Colorado Sports Betting Bill Heads for Final House Vote


Colorado’s most significant gambling reform in years is days away from a final decision. The Colorado sports betting bill known as SB 26-131 has cleared two House committees with strong support. Now it awaits a full House vote before the legislative session closes on May 13. If it passes and Governor Jared Polis signs it, the state’s legal betting market will look considerably different.
The bill moved through the House quickly. It cleared the House Finance Committee by a 9-2 vote, then passed the House Appropriations Committee 11-0. That unanimous fiscal committee vote is notable. Earlier in the session, the bill’s financial consequences generated significant debate, so unanimous approval signals the remaining concerns have largely been resolved.
Colorado’s sports betting market launched in May 2020 after voters approved it in 2019. It has grown substantially since then. SB 26-131 is the most comprehensive attempt yet to add consumer protections to a framework that critics say was built more for growth than for safeguards.
What Changed as the Bill Moved Through Committees
The Colorado sports betting bill heading to the House floor differs from what originally passed the Senate. Lawmakers made several revisions during committee review, and some of the more aggressive provisions did not survive.
The deposit cap shifted. Early drafts proposed limiting players to five deposits within any 24-hour period. That figure moved to six as the bill progressed. The revised limit still targets rapid reload behavior after losses, but it gives bettors slightly more flexibility than the original proposal.
Two other provisions fell away entirely. A proposed ban on player prop bets was removed after fiscal projections showed it could reduce state tax revenue by more than $2 million annually. Lawmakers chose not to absorb that loss. Broadcast ad restrictions, including a blackout window during live sporting events, were also stripped out during committee discussions.
What Remains in the Bill
Even with those removals, SB 26-131 carries significant weight. The credit card deposit ban stays in place. Players will no longer be able to fund accounts with credit cards. Sportsbooks that process such transactions face penalties, including potential misdemeanor charges and fines of up to $25,000 per violation.
Advertising restrictions on marketing to under-21s also survive. Operators cannot run campaigns targeting minors or produce content likely to appeal primarily to underage audiences. Push notifications and text messages encouraging deposits or bets are banned outright.

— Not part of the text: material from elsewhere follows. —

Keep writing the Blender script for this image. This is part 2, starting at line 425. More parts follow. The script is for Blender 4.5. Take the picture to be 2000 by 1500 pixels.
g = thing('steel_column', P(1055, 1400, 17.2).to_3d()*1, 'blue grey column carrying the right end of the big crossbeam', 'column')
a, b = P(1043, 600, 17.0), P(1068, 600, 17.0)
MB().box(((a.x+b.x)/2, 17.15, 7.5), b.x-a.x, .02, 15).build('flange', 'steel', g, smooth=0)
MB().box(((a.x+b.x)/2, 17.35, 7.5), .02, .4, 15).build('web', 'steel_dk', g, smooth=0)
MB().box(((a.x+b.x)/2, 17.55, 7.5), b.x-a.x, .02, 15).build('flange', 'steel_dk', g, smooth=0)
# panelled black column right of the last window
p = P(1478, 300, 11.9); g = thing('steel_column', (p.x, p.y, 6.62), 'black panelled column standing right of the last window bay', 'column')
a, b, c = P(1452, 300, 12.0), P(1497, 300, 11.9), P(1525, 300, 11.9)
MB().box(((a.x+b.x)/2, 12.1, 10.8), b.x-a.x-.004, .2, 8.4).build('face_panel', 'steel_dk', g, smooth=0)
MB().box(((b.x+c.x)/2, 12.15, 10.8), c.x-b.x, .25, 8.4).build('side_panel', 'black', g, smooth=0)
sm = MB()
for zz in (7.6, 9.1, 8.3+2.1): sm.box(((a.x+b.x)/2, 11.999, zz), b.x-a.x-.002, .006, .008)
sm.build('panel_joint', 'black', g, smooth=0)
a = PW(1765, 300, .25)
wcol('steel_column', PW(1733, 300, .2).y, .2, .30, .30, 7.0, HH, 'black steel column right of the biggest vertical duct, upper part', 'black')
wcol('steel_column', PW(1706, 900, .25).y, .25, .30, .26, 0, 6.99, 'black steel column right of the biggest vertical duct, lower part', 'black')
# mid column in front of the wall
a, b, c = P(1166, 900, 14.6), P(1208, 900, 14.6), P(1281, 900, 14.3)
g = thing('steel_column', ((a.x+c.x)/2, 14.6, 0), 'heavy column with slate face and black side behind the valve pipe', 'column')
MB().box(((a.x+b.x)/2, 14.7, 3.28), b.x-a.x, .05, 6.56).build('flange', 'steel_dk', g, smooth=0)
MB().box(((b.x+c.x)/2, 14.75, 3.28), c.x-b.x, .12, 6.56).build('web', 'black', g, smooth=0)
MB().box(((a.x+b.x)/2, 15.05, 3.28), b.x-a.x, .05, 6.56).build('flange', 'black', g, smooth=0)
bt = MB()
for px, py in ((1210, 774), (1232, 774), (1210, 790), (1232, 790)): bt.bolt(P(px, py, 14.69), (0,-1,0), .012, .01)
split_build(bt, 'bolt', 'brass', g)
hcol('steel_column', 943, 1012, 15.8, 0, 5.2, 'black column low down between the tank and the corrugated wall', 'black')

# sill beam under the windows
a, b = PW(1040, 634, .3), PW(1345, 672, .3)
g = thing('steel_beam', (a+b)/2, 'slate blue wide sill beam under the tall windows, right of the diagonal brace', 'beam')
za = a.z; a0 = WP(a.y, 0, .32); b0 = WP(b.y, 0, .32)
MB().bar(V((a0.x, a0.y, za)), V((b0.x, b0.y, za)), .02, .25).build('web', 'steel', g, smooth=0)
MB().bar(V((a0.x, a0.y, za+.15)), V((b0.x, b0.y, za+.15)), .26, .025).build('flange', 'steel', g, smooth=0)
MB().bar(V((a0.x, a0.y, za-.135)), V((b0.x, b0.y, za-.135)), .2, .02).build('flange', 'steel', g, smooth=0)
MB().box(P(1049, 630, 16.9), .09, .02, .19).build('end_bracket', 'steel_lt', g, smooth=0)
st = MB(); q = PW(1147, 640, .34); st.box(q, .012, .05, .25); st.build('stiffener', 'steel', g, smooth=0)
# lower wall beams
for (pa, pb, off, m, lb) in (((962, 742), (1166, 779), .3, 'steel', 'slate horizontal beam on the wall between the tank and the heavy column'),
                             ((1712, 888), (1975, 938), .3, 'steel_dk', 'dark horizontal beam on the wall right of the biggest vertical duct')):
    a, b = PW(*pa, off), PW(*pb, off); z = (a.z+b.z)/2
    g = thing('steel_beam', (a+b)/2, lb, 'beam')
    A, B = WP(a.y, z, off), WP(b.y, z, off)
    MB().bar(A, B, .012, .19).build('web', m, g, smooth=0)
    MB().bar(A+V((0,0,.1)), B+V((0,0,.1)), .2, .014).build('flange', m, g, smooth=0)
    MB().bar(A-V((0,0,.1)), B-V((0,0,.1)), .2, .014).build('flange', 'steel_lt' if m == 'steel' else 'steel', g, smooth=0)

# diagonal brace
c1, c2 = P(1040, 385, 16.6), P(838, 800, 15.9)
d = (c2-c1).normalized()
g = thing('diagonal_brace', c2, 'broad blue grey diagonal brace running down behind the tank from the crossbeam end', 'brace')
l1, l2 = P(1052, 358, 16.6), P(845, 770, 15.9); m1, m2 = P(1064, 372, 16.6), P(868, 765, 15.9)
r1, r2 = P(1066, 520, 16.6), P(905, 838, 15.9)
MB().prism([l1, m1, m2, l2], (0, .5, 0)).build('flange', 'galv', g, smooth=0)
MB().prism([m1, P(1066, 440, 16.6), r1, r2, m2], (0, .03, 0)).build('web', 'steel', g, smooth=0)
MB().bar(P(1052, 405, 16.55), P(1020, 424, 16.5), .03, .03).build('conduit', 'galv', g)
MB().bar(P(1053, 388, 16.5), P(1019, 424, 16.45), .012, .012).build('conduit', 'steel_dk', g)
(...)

The bill also protects winning bettors. Sportsbooks cannot restrict accounts, lower bet limits, or reduce deposit access simply because a player is consistently profitable. Operators can still act where fraud or gambling disorder behavior is suspected. But profitability alone cannot justify restrictions.
Responsible Gaming and Transparency Requirements
Beyond the restrictions, SB 26-131 builds out Colorado’s responsible gaming infrastructure. Operators must implement safeguards designed to identify and respond to harmful betting patterns. Annual data submissions to state regulators become mandatory. That data feeds into a public transparency report released every three years, with the first due in 2029.
These reporting requirements mark a meaningful shift toward accountability. Colorado’s market generates substantial revenue for the state. Lawmakers appear committed to pairing that revenue with a clearer picture of how the market serves consumers.
A Tight Window Remains
The House must vote on the Colorado sports betting bill before the session ends May 13. That deadline creates real urgency. If the bill does not clear the chamber in time, the legislative work of this session falls away entirely.
Supporters frame the bill as a correction, not a restriction. Their argument is that Colorado’s market matured faster than its consumer protections did. SB 26-131 aims to close that gap. Opponents counter that tighter rules will push some bettors toward offshore markets, where there are no protections and no tax revenue for the state.
Both concerns are legitimate. The full House vote is expected within days, and it will set the direction of Colorado’s sports betting policy for years to come.